Reese Witherspoon e Kerry Washington apresentam-nos ao dia a dia suburbano de duas famílias muito díspares que encontram nos filhos algo em comum nesta adaptação da obra homónima de Celeste Ng. 

Depois de Big Little Lies, Little Fires Everywhere parece ser a grande nova aposta de Reese Witherspoon em mais do que um aspeto. Mais do que uma mera referência, Big Little Lies serve de ponto de comparação tanto para a performance de Witherspoon, como para a própria personagem; até o formato em que nos é contada a história (começando num momento trágico e envolvido num certo mistério e voltando depois atrás para um flashback dos eventos que levaram a esse momento) remete para este projeto anterior. No entanto, mais do que reforçar a clara aptidão de Witherspoon para interpretar o papel da mãe e dona de casa perfeita e controladora (uma descrição um pouco redutora de ambas as personagens em questão, mas lá chegaremos) esta série é também exemplo da qualidade da performance de uma atriz que parece ter ganho um novo impulso numa carreira já de si bem-sucedida. 

Em oposição à personagem de Kerry Washington, mas em completa sintonia com a sua performance, Witherspoon cria uma personagem que parece encolher e expandir nas alturas certas, surpreendendo-nos a cada momento como se cada nova informação fosse inesperada. Esta é, sem dúvida, o grande ponto forte desta série. Não tanto o enredo, que também é aliciante mas que esmorece comparado às personagens que se desdobram a cada momento cultivando cada vez mais interesse, simpatia, emoção… Estas personagens que parecem cada vez mais humanas, e muitas vezes evidenciam aquilo que ignoramos até uns nos outros. Estas personagens, que se tornam mais profundas, mais reais que a realidade, são o grande ponto forte desta série. Aquilo que se torna verdadeiramente impressionante neste caso é que o desenvolvimento destas personagens é quase inteiramente inesperado de uma maneira que faz absoluto sentido mas que consegue ainda assim fugir ao estereótipo. A capacidade destas personagens de nos surpreenderem quando achamos que já as compreendemos, que já as conseguimos encaixar num “tipo”, é o verdadeiro forte desta série.

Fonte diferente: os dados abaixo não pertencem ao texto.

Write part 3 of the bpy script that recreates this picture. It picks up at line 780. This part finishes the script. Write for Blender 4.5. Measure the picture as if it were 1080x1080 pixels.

Na verdade, ao contrário do que acontece normalmente, são as personagens que alimentam esta série e que a fazem valer a pena. Os eventos delineados pelo enredo são quase secundários porque o que é verdadeiramente hipnotizante é a maneira como estas personagens se moldam às circunstâncias, como influenciam o mundo à sua volta, como interagem entre si, e como são elas próprias que alimentam todo o enredo. Mais do que sentirmos que as coisas acontecem às personagens, sentimo-las a fazer as coisas acontecer, sentido-las envolvidas na ação, o que torna tudo tanto mais imprevisível como mais credível. Este elemento, combinado com as ótimas prestações dos atores, transforma aquilo que poderia ser uma série relativamente banal em algo envolvente, frustrante, comovedor e, acima de tudo, humano. Uma série fantástica e muito prometedora que é mesmo o ideal para quem procura uma recomendação para esta quarentena. Os três primeiros episódios já estão disponíveis.